All governments have a responsibility to protect their people from genocide, crimes against humanity, grave and systematic human rights abuses, and that if a nation manifestly fails in that responsibility then the international community has the right to intervene. It doesn’t have the duty to intervene. There will be cases in which, where intervention will make matters worse, or it’s impossible. But we should do everything we possibly can in those situations to work with other countries to actually come to the aid not of a government but of a people. We have to be able to do that in a way that actually helps resolve a problem where we don’t go in and leave. So, it’s a complicated situation, but I do think the rules of sovereignty are changing, and they’re changing in a people-focused direction. I also think that if we are going to have a value-based foreign policy, and we’re going to combat or to fight global terrorist networks we have to recognize that we need a rules-based policy, but those rules need updating. We have a set of rules that we developed after World War II. We updated in the 1970s. But we are now facing new threats, and I argue strongly for a law-based policy. But the law must accommodate changing circumstances, so I argue we need to reinterpret the Geneva Conventions. We may need to amend them. We need to do that with other nations, rather than ourselves declaring that we know how to detain someone or to interrogate someone.

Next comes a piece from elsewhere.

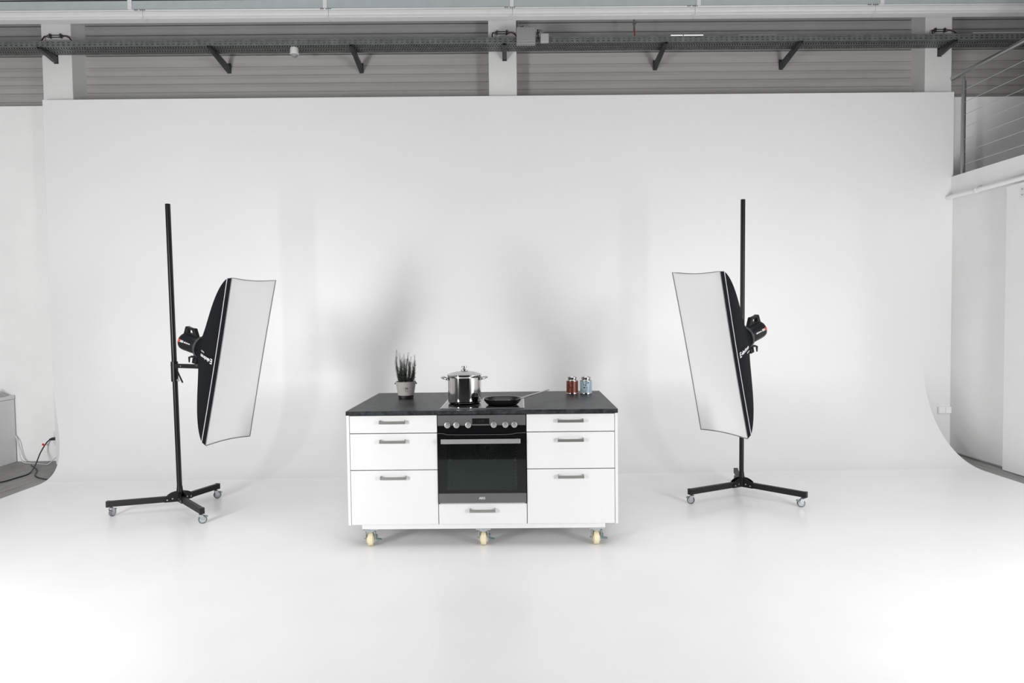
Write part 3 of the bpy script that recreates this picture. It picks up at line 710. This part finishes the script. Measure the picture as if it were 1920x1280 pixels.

I have honestly seen the role of faith in a different light. I have seen a connection between private belief and public engagement and the espousal of values quite differently, and I think I also have come to have a strong sense of being deeply patriotic and respecting those that are deeply patriotic, but at the same time understanding that it is not only possible to criticize your government but often desirable to criticize your government because you are holding your government to our own highest standards, and that is really the definition of patriotism, especially in a time of threat, so that going back to our values has led me to affirm, them but also to demand that they be honored in different ways.